The bad: The author needs to learn how to use Blue Boxes, or find a way to show the status that it's more friendly for the reader. He really needs to add some side characters into the story, we are at chapter 11 and so far the MC only interacts with his mind, if he is going to take this stance, then making sure the MC develops a speech problem because of his lack of talking would be a way to go.

 

I have added the story to my follow list, and I plan on staying until the end. 

moredread
Overall

The plot is pretty basic. Guy gets pulled into another world that has a system. 

At the point im reviewing this it's still very early so the meat of the story hasn't come out yet. So far the MC hasn't had any interactions with anyone but wolves yet, but it's a lot of fun. It's just survival and crafting traps. I love these types of stories though.

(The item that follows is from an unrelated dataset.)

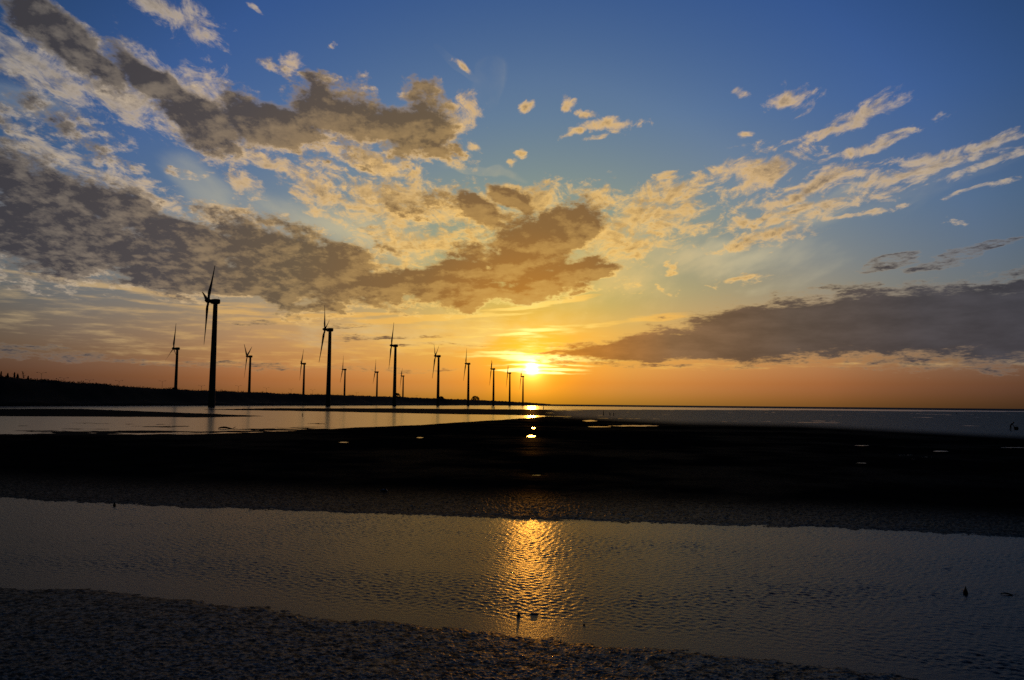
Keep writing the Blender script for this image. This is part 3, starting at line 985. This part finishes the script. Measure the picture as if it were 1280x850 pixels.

Looking forward to seeing how this turns out. 

Caloo
Overall

So far this is a well written wilderness survival/crafting story with litrpg elements. It seems to hold promise for future 'civilization' in that the main character is clearly moving towards better gear and knowledge though he has not yet met any other characters. It's definitely just starting as the mc is slightly underdeveloped but I can see some character shining through as the story progresses through his choices.

What you're in for with the first nine chapters:

So far the Andrew Neilson has scavenged for materials (after watching the only random people he's seen get slaughtered) and a magical text which includes magical runes. He's working on understanding the new world around him, this runic magic, and the litrpg system while creatively using what he has to beat challenges and goals of his own making through crafting, runes, and grinding stats.

I will emphasize that Andrew isn't a passive protagonist from what I can see so far in that he chose, with little prompting or pressure, to take on a fight that he didn't necessarily have to and could have easily avoided.